What does the output of the total rotor aerodynamic load (e.g. “RtAeroFxg”) consists of? Is it the resultant of the forces and moments of the blades subjected to the wind load or does it also include the aerodynamic effect of the rotation of the blades due to their rotation?
Disabling all but the ElastoDyn and SubDyn modules does not mean that you eliminate all loads. The load from gravity is still applied, which, due to the overhanging weight of the rotor, will tilt the tower upwind, as you are seeing. This motion generates small inertia forces, which according to your description causes the rotor to spin by some small amount (although I don’t see that from your plots; the rotor speed looks zero for the case w/o wind in your plot).
No. The negative (upwind) displacement is caused by gravity. The positive (downwind) displacement is caused by the aerodynamic load, when AeroDyn and InflowWind are enabled.
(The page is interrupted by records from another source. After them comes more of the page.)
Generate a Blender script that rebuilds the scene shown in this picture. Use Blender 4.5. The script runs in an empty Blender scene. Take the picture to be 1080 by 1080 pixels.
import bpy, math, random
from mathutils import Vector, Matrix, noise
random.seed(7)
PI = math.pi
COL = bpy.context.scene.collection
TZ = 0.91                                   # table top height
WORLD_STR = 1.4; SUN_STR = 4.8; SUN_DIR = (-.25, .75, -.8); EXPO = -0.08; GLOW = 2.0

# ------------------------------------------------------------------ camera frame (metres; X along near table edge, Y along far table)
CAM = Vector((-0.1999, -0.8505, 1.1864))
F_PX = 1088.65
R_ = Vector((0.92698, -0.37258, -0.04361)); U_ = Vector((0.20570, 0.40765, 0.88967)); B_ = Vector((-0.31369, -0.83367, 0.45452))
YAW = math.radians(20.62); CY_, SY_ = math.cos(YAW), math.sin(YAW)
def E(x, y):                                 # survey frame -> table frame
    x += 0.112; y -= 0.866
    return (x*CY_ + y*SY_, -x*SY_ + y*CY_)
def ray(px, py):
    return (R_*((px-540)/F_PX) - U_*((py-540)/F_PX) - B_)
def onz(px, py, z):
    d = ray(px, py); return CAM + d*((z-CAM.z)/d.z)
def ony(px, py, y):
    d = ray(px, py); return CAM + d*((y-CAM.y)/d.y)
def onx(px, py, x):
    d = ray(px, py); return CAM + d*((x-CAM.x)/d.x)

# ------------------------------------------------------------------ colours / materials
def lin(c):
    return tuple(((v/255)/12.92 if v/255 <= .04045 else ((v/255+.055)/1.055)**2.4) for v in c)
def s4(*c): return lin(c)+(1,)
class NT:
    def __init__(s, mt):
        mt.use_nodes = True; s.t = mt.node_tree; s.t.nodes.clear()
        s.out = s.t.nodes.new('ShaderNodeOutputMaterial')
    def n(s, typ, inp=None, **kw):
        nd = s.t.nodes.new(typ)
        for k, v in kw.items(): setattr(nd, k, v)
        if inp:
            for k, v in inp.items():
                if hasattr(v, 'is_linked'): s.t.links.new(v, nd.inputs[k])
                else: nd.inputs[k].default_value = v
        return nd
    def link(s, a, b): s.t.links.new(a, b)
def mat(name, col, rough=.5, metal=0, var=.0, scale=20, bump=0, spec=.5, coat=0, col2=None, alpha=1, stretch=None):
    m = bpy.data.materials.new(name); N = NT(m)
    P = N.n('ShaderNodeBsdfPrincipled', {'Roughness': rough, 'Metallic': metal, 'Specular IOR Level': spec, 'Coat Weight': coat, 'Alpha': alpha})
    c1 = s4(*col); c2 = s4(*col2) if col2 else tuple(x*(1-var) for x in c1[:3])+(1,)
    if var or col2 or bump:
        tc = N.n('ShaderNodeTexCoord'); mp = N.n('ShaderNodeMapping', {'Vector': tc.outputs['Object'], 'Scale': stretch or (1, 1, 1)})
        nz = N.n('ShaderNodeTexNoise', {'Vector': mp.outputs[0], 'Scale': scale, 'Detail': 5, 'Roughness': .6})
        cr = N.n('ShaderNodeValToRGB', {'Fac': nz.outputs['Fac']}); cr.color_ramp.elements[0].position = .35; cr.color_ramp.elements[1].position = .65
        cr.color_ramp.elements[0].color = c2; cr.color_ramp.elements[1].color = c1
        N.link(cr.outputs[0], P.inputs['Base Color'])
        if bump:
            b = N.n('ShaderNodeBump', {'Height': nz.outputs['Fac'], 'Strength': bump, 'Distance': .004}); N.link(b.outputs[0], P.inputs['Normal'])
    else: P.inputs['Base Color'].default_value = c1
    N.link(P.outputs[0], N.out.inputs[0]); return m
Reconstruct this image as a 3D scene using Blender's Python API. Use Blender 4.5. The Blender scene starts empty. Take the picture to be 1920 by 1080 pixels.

Presumably you are referring to AeroDyn output RtAeroFxh (not g). This the total aerodynamic load applied to the rotor (integrated across all blades) and project along the x axis of the hub (along the shaft).
Thank you Jason for your detailed answers. I have a couple of doubts if you can help me.
Thank you, it makes sense now. I didn’t realize the gravity load can cause an initial deflection of 0.2m.
I did not show the rotor speed for the case without wind by itself but it is an harmonic rotation with max magnitude of about 0.002 rpm.
So the large oscillation of the tower that can be seen in the previous plot (w/o wind) is just due to the dynamic effect (like an impulse) due to the upward tilting. I did not realize the damping could be so low.
I understood that RtAeroFxh is related to the hub coordinate while RtAeroFxg is the same quantity but related to the global coordinate system.
I carried out a further analysis with wind but disabling the generator of (GenDOF = False and CompServo = 0) in order to have 0 rotor speed.
RotSpeed is 0 in the output but RtSpeed is non-zero but small.
The tower is now oscillating around the permanent deformation due to the upward tilt and damping out with the time.
Therefore, it seems that the effect of the wind (10m/s) is not so relevant to the tower displacement while the rotation of the blades generates an important thrust.
Sorry if they are trivial observations but just to understand if I am using the software correctly.
Thank you
Dear @Jason.Jonkman ,
thank you very much for your kind replies.
I have just a final concern.
Is it realistic to have a lateral deflection of about 0.2-0.4m due to the gravity (overturning moment due to the hub mass)?
I think the ratio lateral deflection/tower height is much larger than the one obtained for the 5MW tower.
Thank you
.